With regard to the site at Cleggan, I understand discussions have been taking place with the Irish Coast Guard, with a view to utilising part of the site for the provision of a Coast Guard station. In the case of the sites on Inishbofin, officials have had discussions with the HSE, with a view to the use of part of the site to locate a healthcare centre for the island. This is a facility for which the island development company has been campaigning for some time. It is also important to point out that any development which might be undertaken at these sites will not prejudice the potential future use of the airstrips for the provision of air services to Inishbofin.

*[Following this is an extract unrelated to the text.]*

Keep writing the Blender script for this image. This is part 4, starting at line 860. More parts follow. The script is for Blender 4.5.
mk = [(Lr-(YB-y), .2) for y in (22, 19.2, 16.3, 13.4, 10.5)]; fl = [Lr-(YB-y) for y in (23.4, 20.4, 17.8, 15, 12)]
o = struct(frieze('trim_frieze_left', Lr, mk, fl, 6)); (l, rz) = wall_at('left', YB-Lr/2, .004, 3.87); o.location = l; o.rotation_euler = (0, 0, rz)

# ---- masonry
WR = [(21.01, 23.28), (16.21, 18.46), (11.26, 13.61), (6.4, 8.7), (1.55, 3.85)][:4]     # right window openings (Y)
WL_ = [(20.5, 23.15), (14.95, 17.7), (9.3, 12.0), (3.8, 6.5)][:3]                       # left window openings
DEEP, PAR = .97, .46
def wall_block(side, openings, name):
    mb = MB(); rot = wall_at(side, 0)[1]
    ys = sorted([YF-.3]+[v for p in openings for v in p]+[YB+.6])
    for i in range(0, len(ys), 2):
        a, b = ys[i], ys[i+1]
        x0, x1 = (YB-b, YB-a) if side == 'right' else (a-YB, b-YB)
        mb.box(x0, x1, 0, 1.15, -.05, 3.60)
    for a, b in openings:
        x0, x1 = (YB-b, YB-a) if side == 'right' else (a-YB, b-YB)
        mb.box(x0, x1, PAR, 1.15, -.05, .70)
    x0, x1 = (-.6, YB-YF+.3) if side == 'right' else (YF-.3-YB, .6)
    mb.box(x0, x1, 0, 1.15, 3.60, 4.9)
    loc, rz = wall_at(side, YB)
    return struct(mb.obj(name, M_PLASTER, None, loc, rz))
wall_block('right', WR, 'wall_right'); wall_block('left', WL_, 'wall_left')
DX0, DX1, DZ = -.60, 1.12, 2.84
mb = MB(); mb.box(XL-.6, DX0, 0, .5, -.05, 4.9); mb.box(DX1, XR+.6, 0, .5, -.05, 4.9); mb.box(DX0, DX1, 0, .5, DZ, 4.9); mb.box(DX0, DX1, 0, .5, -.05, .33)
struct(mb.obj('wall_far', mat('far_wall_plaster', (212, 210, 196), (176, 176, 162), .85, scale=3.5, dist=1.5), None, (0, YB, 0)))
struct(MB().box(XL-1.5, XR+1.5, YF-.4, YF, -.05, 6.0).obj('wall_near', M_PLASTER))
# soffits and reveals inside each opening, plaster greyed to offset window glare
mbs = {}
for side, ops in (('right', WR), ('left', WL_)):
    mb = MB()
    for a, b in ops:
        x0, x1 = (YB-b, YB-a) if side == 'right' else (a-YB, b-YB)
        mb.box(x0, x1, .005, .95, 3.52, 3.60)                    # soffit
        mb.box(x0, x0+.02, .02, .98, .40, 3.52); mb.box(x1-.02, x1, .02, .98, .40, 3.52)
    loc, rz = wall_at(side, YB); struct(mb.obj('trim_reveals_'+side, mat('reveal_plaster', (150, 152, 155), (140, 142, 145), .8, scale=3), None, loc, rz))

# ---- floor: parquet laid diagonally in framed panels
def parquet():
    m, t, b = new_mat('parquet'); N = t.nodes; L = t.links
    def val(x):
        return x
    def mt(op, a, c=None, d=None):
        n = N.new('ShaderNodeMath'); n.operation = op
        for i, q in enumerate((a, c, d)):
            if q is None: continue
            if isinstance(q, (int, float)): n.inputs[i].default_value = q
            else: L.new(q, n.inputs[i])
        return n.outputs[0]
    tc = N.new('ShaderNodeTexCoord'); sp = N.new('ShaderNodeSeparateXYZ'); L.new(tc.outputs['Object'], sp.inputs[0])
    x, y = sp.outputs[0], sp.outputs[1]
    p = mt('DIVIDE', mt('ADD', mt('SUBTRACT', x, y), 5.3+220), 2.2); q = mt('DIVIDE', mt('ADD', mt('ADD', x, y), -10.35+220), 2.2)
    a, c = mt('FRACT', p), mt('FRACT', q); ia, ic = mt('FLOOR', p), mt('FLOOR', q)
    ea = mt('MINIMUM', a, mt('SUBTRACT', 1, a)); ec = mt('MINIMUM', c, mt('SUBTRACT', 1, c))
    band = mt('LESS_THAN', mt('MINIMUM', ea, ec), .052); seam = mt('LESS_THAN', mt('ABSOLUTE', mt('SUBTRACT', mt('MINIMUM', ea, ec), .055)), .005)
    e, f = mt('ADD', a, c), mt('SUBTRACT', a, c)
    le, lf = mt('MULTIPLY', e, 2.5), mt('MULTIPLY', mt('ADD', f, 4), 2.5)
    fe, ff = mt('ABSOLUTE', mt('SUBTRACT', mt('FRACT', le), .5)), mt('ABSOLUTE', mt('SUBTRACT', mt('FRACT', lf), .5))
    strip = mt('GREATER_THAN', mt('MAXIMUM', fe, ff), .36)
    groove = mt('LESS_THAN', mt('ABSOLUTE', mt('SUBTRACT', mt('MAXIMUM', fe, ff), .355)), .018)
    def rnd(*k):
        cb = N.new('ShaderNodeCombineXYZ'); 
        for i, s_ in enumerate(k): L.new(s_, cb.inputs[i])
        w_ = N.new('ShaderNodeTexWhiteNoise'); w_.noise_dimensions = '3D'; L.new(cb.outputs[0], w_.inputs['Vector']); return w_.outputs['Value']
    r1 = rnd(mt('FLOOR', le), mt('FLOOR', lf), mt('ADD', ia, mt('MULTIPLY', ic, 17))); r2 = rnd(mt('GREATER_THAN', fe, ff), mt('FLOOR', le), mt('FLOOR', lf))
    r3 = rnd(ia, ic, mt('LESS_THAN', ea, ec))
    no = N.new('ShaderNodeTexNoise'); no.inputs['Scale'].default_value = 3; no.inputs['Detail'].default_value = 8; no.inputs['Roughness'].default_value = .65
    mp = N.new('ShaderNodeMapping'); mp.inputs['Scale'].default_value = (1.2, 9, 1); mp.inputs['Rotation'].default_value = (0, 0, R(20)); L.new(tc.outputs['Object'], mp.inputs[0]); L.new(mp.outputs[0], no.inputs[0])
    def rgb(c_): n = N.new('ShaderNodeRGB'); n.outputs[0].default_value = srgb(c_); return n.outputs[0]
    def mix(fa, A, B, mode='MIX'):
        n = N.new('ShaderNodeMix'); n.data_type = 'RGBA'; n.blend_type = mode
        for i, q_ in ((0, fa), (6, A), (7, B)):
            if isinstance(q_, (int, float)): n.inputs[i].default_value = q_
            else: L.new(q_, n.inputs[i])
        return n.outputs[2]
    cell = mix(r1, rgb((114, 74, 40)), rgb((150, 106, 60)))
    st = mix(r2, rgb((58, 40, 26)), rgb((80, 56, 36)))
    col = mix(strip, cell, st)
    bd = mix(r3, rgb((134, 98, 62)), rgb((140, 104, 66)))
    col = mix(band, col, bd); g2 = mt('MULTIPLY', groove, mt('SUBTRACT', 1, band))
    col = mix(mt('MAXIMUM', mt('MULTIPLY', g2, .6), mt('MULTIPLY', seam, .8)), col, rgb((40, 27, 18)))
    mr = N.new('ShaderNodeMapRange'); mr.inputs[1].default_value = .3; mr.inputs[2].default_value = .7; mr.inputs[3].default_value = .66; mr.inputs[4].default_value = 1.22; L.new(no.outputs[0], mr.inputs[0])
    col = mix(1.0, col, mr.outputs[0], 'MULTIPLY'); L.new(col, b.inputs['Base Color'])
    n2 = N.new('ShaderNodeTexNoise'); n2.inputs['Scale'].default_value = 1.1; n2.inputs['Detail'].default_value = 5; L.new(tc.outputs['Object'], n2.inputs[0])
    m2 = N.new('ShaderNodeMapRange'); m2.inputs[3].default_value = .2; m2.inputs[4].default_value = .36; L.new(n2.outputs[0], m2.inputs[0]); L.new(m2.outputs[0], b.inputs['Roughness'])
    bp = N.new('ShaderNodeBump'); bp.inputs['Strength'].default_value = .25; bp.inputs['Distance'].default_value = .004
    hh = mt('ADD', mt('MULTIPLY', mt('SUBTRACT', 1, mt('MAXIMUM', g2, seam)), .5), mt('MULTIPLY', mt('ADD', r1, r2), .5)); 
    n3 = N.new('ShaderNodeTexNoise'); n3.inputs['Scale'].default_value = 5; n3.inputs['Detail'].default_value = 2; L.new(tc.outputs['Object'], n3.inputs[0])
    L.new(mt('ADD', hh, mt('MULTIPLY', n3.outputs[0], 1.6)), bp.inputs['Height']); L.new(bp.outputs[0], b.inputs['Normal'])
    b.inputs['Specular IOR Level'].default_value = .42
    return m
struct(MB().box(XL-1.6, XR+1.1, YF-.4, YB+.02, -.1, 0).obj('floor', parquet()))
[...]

Inishbofin is 70 miles from Galway and to go to or from Galway on public transport takes 3.5 hours. If the air service was operating, a person could do it in approximately an hour, which is a saving of 2.5 hours each way. If a person tried to do it in a day, one way would take seven hours and the other two hours, which is a saving of five hours.

Everybody agrees that the services to the three Aran islands are lifeline services and are absolutely important. The State does not have public consultations about this; it decides that this is a lifeline service, like a bus service or a train service. However, uniquely in the case of Inishbofin, perhaps because it is a non-Gaeltacht island, although I do not know why, everybody thinks that for a few hundred thousand euro a year, it is not worth providing what would be an even more beneficial service to the people there because they are so far from Galway.

I have one question for the Minister. Will she come out to Inishbofin? I would be happy to go out with her. Will she note how long it takes her to get there? However, do not take the State car, just take the bus.

I want to tell the Deputy that I do not have a State car, I have my own car.

I have visited the islands. Last year, I had the pleasure of attending a wedding on Clare Island and I got an opportunity to see first-hand the difficulties people face. When I was on staycation in Donegal this year, I took the opportunity to go to Arranmore. I took a tour of the island and I saw first-hand the difficulties they face there. I have a certain understanding of what it is like to live in rural Ireland but to live on an island certainly presents many more challenges. I was chatting to the people on Arranmore and I thought that if I had a teenager who wanted to go to the cinema, they would have to get a boat and go to the mainland, and then drive over an hour to get to Letterkenny. The example the Deputy gives about Inishbofin is similar. I am obviously reading into this brief on the islands again.

The Minister should conclude.

Of course. I will finish my answer shortly.

There is only a little time left and I am trying to make sure everybody gets in.

The Minister has all the pieces of the jigsaw there. There are the two airstrips, which are the big cost. There are the aeroplanes based in Na Minne. They are already there and are not fully utilised, so it is a marginal cost to use the pilots and the planes, which are not flying all day because of the constraints on the Aran service, to provide a number of services to Inishbofin. There is no major cost to this. Nobody has costed it in recent times but I had it costed as Minister, and it would not be significant, because most of the overhead costs are already incurred, particularly the base.

The Minister should forget about the public consultation and the standard answer she has given me. Will she sit down and examine how much it would cost to put in this service, given the small residual capital cost of some buildings and fire engines, and then the cost of running it on an annual basis as a lifeline service to the people of Inishbofin?

I am happy to engage with the Deputy on this issue. At the first opportunity, I will go and visit the island.

I would be delighted to go and see first-hand again the issues presenting on those islands off the Galway coast. I have not been to any of them but I would be happy to go there and talk to the Deputy about this matter.